What to work on -
The entire listing is to be repeated verbatim.
^^^^
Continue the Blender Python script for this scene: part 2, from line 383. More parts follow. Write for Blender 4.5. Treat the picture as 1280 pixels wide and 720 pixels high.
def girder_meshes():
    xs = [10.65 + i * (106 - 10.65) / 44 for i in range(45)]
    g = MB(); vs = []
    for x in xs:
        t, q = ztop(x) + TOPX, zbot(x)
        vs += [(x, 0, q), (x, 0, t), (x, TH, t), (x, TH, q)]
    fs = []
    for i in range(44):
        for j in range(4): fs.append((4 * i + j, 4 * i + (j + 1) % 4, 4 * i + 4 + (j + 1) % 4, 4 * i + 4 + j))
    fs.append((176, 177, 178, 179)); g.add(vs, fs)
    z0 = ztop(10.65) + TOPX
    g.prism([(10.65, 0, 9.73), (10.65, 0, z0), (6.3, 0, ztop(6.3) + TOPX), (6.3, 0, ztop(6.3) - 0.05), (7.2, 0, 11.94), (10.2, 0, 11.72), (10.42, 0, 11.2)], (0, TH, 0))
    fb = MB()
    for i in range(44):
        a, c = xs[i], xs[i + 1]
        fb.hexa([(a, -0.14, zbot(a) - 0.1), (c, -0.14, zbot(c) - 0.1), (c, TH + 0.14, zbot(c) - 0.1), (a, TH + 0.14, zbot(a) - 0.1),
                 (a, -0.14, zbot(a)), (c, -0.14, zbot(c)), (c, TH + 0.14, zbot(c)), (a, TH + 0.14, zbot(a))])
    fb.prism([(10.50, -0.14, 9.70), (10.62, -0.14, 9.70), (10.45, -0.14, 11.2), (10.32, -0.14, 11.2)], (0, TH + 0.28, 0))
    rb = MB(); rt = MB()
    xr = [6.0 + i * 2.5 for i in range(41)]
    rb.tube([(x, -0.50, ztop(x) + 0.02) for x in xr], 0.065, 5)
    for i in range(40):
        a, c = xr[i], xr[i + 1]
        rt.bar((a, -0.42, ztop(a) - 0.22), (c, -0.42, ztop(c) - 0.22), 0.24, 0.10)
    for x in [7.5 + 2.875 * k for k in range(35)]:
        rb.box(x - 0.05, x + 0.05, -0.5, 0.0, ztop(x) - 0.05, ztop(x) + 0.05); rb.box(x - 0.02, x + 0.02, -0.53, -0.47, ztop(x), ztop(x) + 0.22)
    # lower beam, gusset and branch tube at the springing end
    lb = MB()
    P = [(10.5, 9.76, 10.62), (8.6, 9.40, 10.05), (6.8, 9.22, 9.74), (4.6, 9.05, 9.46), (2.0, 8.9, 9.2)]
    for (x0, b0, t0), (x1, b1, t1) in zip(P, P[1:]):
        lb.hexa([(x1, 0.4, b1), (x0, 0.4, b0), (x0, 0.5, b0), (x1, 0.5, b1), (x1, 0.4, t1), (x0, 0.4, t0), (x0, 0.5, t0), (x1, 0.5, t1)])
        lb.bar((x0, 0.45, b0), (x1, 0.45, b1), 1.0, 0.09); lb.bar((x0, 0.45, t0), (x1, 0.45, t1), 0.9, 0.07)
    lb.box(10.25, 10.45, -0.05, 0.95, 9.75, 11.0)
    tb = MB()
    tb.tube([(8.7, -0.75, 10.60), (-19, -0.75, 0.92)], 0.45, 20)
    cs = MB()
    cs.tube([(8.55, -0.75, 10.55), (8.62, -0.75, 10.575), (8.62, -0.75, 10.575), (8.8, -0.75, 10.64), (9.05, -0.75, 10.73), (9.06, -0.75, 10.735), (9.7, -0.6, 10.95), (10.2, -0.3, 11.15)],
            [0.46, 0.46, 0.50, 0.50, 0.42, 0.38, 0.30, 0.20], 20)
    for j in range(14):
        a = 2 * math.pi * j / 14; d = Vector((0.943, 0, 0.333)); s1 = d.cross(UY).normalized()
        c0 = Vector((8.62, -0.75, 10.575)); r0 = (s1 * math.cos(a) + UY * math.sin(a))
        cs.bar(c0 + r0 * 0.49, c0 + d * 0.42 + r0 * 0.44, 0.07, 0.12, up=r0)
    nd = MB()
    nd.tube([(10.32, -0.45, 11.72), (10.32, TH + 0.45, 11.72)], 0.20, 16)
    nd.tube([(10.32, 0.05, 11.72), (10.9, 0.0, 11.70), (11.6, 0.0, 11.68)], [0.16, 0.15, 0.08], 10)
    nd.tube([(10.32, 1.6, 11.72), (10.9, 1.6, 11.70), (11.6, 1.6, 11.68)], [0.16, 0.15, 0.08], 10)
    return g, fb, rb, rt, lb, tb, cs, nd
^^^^
Written reply -
Continue the Blender Python script for this scene: part 2, from line 383. More parts follow. Write for Blender 4.5. Treat the picture as 1280 pixels wide and 720 pixels high.
def girder_meshes():
    xs = [10.65 + i * (106 - 10.65) / 44 for i in range(45)]
    g = MB(); vs = []
    for x in xs:
        t, q = ztop(x) + TOPX, zbot(x)
        vs += [(x, 0, q), (x, 0, t), (x, TH, t), (x, TH, q)]
    fs = []
    for i in range(44):
        for j in range(4): fs.append((4 * i + j, 4 * i + (j + 1) % 4, 4 * i + 4 + (j + 1) % 4, 4 * i + 4 + j))
    fs.append((176, 177, 178, 179)); g.add(vs, fs)
    z0 = ztop(10.65) + TOPX
    g.prism([(10.65, 0, 9.73), (10.65, 0, z0), (6.3, 0, ztop(6.3) + TOPX), (6.3, 0, ztop(6.3) - 0.05), (7.2, 0, 11.94), (10.2, 0, 11.72), (10.42, 0, 11.2)], (0, TH, 0))
    fb = MB()
    for i in range(44):
        a, c = xs[i], xs[i + 1]
        fb.hexa([(a, -0.14, zbot(a) - 0.1), (c, -0.14, zbot(c) - 0.1), (c, TH + 0.14, zbot(c) - 0.1), (a, TH + 0.14, zbot(a) - 0.1),
                 (a, -0.14, zbot(a)), (c, -0.14, zbot(c)), (c, TH + 0.14, zbot(c)), (a, TH + 0.14, zbot(a))])
    fb.prism([(10.50, -0.14, 9.70), (10.62, -0.14, 9.70), (10.45, -0.14, 11.2), (10.32, -0.14, 11.2)], (0, TH + 0.28, 0))
    rb = MB(); rt = MB()
    xr = [6.0 + i * 2.5 for i in range(41)]
    rb.tube([(x, -0.50, ztop(x) + 0.02) for x in xr], 0.065, 5)
    for i in range(40):
        a, c = xr[i], xr[i + 1]
        rt.bar((a, -0.42, ztop(a) - 0.22), (c, -0.42, ztop(c) - 0.22), 0.24, 0.10)
    for x in [7.5 + 2.875 * k for k in range(35)]:
        rb.box(x - 0.05, x + 0.05, -0.5, 0.0, ztop(x) - 0.05, ztop(x) + 0.05); rb.box(x - 0.02, x + 0.02, -0.53, -0.47, ztop(x), ztop(x) + 0.22)
    # lower beam, gusset and branch tube at the springing end
    lb = MB()
    P = [(10.5, 9.76, 10.62), (8.6, 9.40, 10.05), (6.8, 9.22, 9.74), (4.6, 9.05, 9.46), (2.0, 8.9, 9.2)]
    for (x0, b0, t0), (x1, b1, t1) in zip(P, P[1:]):
        lb.hexa([(x1, 0.4, b1), (x0, 0.4, b0), (x0, 0.5, b0), (x1, 0.5, b1), (x1, 0.4, t1), (x0, 0.4, t0), (x0, 0.5, t0), (x1, 0.5, t1)])
        lb.bar((x0, 0.45, b0), (x1, 0.45, b1), 1.0, 0.09); lb.bar((x0, 0.45, t0), (x1, 0.45, t1), 0.9, 0.07)
    lb.box(10.25, 10.45, -0.05, 0.95, 9.75, 11.0)
    tb = MB()
    tb.tube([(8.7, -0.75, 10.60), (-19, -0.75, 0.92)], 0.45, 20)
    cs = MB()
    cs.tube([(8.55, -0.75, 10.55), (8.62, -0.75, 10.575), (8.62, -0.75, 10.575), (8.8, -0.75, 10.64), (9.05, -0.75, 10.73), (9.06, -0.75, 10.735), (9.7, -0.6, 10.95), (10.2, -0.3, 11.15)],
            [0.46, 0.46, 0.50, 0.50, 0.42, 0.38, 0.30, 0.20], 20)
    for j in range(14):
        a = 2 * math.pi * j / 14; d = Vector((0.943, 0, 0.333)); s1 = d.cross(UY).normalized()
        c0 = Vector((8.62, -0.75, 10.575)); r0 = (s1 * math.cos(a) + UY * math.sin(a))
        cs.bar(c0 + r0 * 0.49, c0 + d * 0.42 + r0 * 0.44, 0.07, 0.12, up=r0)
    nd = MB()
    nd.tube([(10.32, -0.45, 11.72), (10.32, TH + 0.45, 11.72)], 0.20, 16)
    nd.tube([(10.32, 0.05, 11.72), (10.9, 0.0, 11.70), (11.6, 0.0, 11.68)], [0.16, 0.15, 0.08], 10)
    nd.tube([(10.32, 1.6, 11.72), (10.9, 1.6, 11.70), (11.6, 1.6, 11.68)], [0.16, 0.15, 0.08], 10)
    return g, fb, rb, rt, lb, tb, cs, nd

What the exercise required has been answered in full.